This AI-generated haunted house is way creepier than the real thing
If you’ve ever been to a haunted house, you know that the atmosphere matters as much as the thrills themselves. A skeleton popping out of a closet is much more terrifying if you’ve just walked down a long, creaky corridor, with portraits on the wall quietly watching your every move.
Which makes these images of an AI-generated haunted house by Janelle Shane, founder of the popular website AI Weirdness, so disconcerting. They’re certainly scary, but not for the reasons you might expect.
Shane trained an AI model to transform a stately 1894 Victorian mansion in Bedford, Ohio, into a haunted house. The AI is called CLIP, and it looks at pictures on the Internet, plus text that people use to describe the images. “From this, it learned to rate how well an image matches a phrase,” Shane says. “Then, I used its feedback to help modify a picture of a house so that it would better match a phrase like ‘a haunted Victorian house.’” It was the latest in a long line of machine learning experiments Shane has undertaken to demonstrate how strange—and often downright wrong—AI can be.

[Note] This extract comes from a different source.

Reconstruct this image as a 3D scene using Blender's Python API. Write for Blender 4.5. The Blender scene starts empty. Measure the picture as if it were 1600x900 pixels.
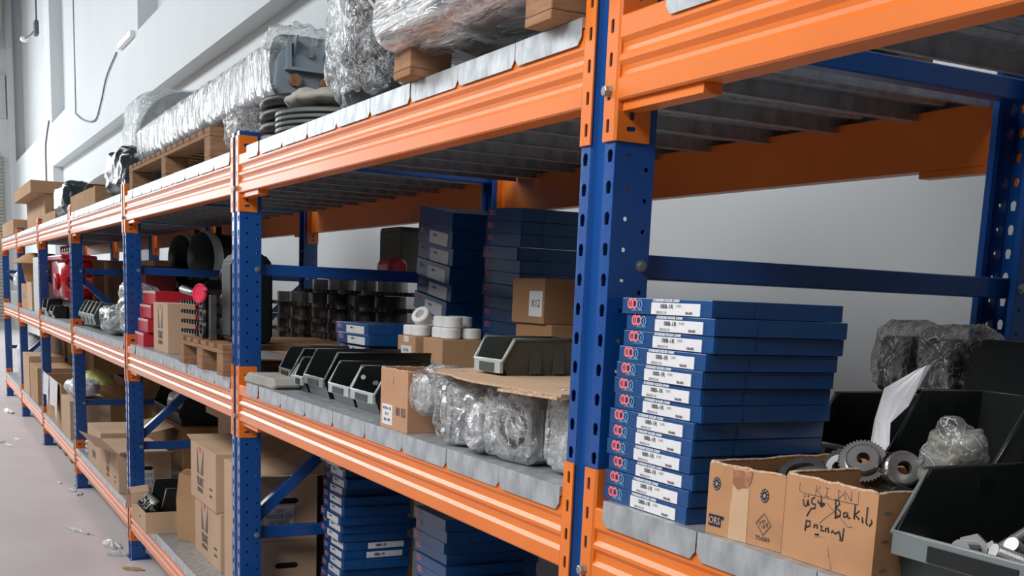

You can see the results here. The sky blurs and darkens, walls turn to stone, and splotches of red (blood? fire?) hover on the ground floor. Instruct the model to incorporate “dramatic atmospheric night photography,” and the house looks even more demented, warping every which way, as if some evil spirit is squeezing the life out of it.
But examine the image more closely, and the illusion starts to falter. Why is there a small modern house inserted in the middle of the Victorian? Why are the turrets now cute little chimneys?
The AI’s nonsensical decisions became even more apparent when Shane tried to de-haunt the house. “The interface I’m using lets me assign negative weights to things, so I can actually subtract ‘haunted’ from the house I’m trying to make,” she writes in a blog post about the experiment.
That produces what is by far the creepiest image: a flower-laden baseball diamond-turned-office park that’s like the American Dream gone full Ken Kesey. It might not invoke the spookiness of a haunted Victorian, but it’s a bone-chilling portrait in its own right, illustrating how flawed artificial intelligence can be. “All the AI’s changes tend to make the house make less sense,” Shane says. “That’s because it’s easier for it to look at tiny details like mist than the big picture like how a house fits together. In a lot of what AI does, it’s working on the level of surface details rather than deeper meaning.”
Broaden that to arenas where AI informs major decisions, like policing, consumer lending, and hiring, and you have a frightening scene indeed.